Environmentalists Crank up Heat on Utilities

Turning up the heat on publicly traded power companies that are contributing to global warming, the National Environmental Trust recently compiled a list of the industry's top 50 greenhouse gas producers.

Turning up the heat on publicly traded power companies that are contributing to global warming, the National Environmental Trust recently compiled a list of the industry's top 50 greenhouse gas producers.

Duluth, Minn.-based Allete Inc. came in at No. 50, but a troubling fact was revealed about the parent company of Minnesota Power, said Carin Skoog, a St. Paul representative for the National Environmental Trust. It ranked seventh nationally in terms of the amount of carbon dioxide produced for every megawatt hour of power generated.

Carbon dioxide emissions are not regulated. Nevertheless, Skoog hopes Allete stockholders, at their annual meeting today, will push for reduced greenhouse gas emissions.

In 2003, Allete discharged about 9.5 million tons of carbon dioxide, compared with Xcel Energy's 106.9 million tons and American Electric Power's 219.6 million tons.

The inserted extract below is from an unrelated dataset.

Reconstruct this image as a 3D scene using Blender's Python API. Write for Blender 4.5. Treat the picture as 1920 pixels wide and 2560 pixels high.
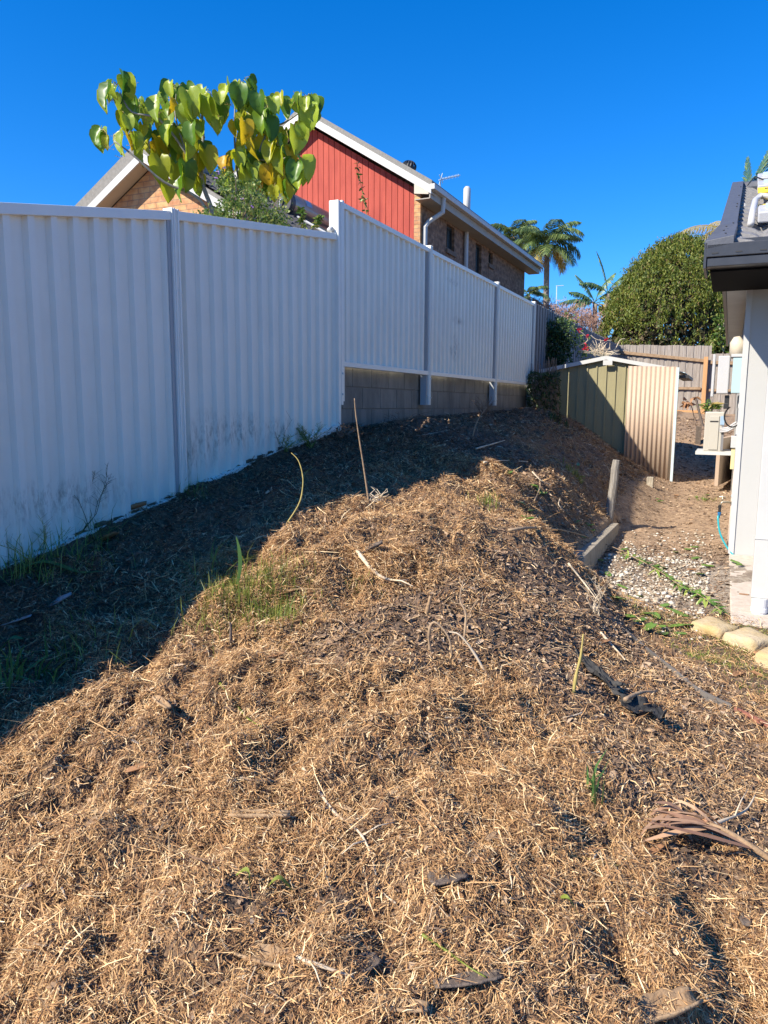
import bpy, math, random
import numpy as np
from mathutils import Vector, Matrix
for o in list(bpy.data.objects): bpy.data.objects.remove(o)
random.seed(7); RNG = np.random.default_rng(11)
scene = bpy.context.scene
COL = scene.collection
R = math.radians
# ------------------------------------------------------------------ camera, sky, sun
F_PX, CX, CY = 1849.0, 960.0, 1280.0
PITCH, ROLL = R(8.2), R(0.30)
camd = bpy.data.cameras.new('camera'); cam = bpy.data.objects.new('camera', camd); COL.objects.link(cam)
camd.sensor_fit = 'VERTICAL'; camd.sensor_height = 36.0; camd.lens = 36.0*F_PX/2560.0
camd.clip_start = 0.05; camd.clip_end = 2000
fw = Vector((0, math.cos(PITCH), -math.sin(PITCH))); r0 = Vector((1, 0, 0)); u0 = r0.cross(fw)
rt = r0*math.cos(ROLL) + u0*math.sin(ROLL); up = u0*math.cos(ROLL) - r0*math.sin(ROLL)
cam.matrix_world = Matrix(((rt.x, up.x, -fw.x, 0), (rt.y, up.y, -fw.y, 0), (rt.z, up.z, -fw.z, 0), (0, 0, 0, 1)))
scene.camera = cam
SUN_EL, SUN_AZ = R(39.5), R(241)      # azimuth clockwise from +Y
w = bpy.data.worlds.new('World'); scene.world = w; w.use_nodes = True
nt = w.node_tree; bg = nt.nodes['Background']
sky = nt.nodes.new('ShaderNodeTexSky'); sky.sky_type = 'NISHITA'; sky.sun_disc = False
sky.sun_elevation = SUN_EL; sky.sun_rotation = SUN_AZ; sky.altitude = 0
sky.air_density = 1.0; sky.dust_density = 0.15; sky.ozone_density = 3.0
hs = nt.nodes.new('ShaderNodeHueSaturation'); hs.inputs['Saturation'].default_value = 1.16; hs.inputs['Hue'].default_value = 0.5
tint = nt.nodes.new('ShaderNodeMix'); tint.data_type = 'RGBA'; tint.blend_type = 'MULTIPLY'; tint.inputs[0].default_value = 1; tint.inputs[7].default_value = (.52, .765, 1.14, 1)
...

But Skoog noted that Allete's heavy reliance on coal is revealed by the fact that it produced 1.14 tons of carbon dioxide for every megawatt hour of power it generated in 2003. Xcel ranked 23rd and Wisconsin Energy ranked 32nd in terms of emissions per megawatt hour with 0.96 tons and 0.87 tons, respectively.


Three of the nation's largest power companies -- American Electric Power, Cinergy and TXU -- recently responded to shareholder concerns by issuing reports on the business implications of global warming.

"All these companies believe, without a shadow of a doubt, that there will be some restraints placed on carbon dioxide emissions in the future," Skoog said. "They don't know exactly when or how it will happen, but they know it will happen."

There's currently no commercially available technology that will remove carbon dioxide from power plant stacks, said Mike Cashin, a Minnesota Power corporate environmental engineer. Reducing carbon dioxide emissions would require a shift away from burning coal, which would likely drive up the cost of power, he said.

Plants that burn natural gas produce less carbon dioxide than coal-burning units, but as a fuel, natural gas currently costs about four to five times more than coal.

"It's important to the economy of northern Minnesota that we keep our electric rates inexpensive," Cashin said.

He also questioned the wisdom of changing course in an attempt to anticipate how the regulatory scene may evolve.

"It doesn't make sense to second guess our national policy on this," Cashin said.

Allete should continue to diversify its power generation portfolio, said Dave Parker, a utility industry analyst for the Robert W. Baird investment firm. But he believes the company is well positioned to deliver inexpensive power to its customers at present.

"Coal seems to be the game today," Parker said.

Many power companies that invested in natural gas facilities versus coal plants a few years ago are today paying the financial price, he said.

But coal's free ride in terms of carbon dioxide emissions won't last, predicted J. Drake Hamilton, science policy director for a private nonprofit called Minnesotans for an Energy Efficient Economy.

"Some companies with 'low-cost' power are not paying the true cost for the carbon dioxide they produce," she said.

Hamilton foresees a day when companies may be forced to trade for carbon dioxide emission credits.

"Investors are seeing the writing on the wall," she said. "What appears to be low-cost power now will be more expensive in the future."

Hamilton believes power companies would be wise to invest more in renewable forms of energy, such as wind power and biomass. Her group has pushed for the passage of the Minnesota Renewable Energy Standard bill now before the state Legislature. It would require generators to produce 20 percent of their power from renewable energy sources by 2020.

Cashin said Minnesota Power continues to explore expanded roles for wind and biomass power, but he doubts such energy sources will significantly supplant coal any time soon.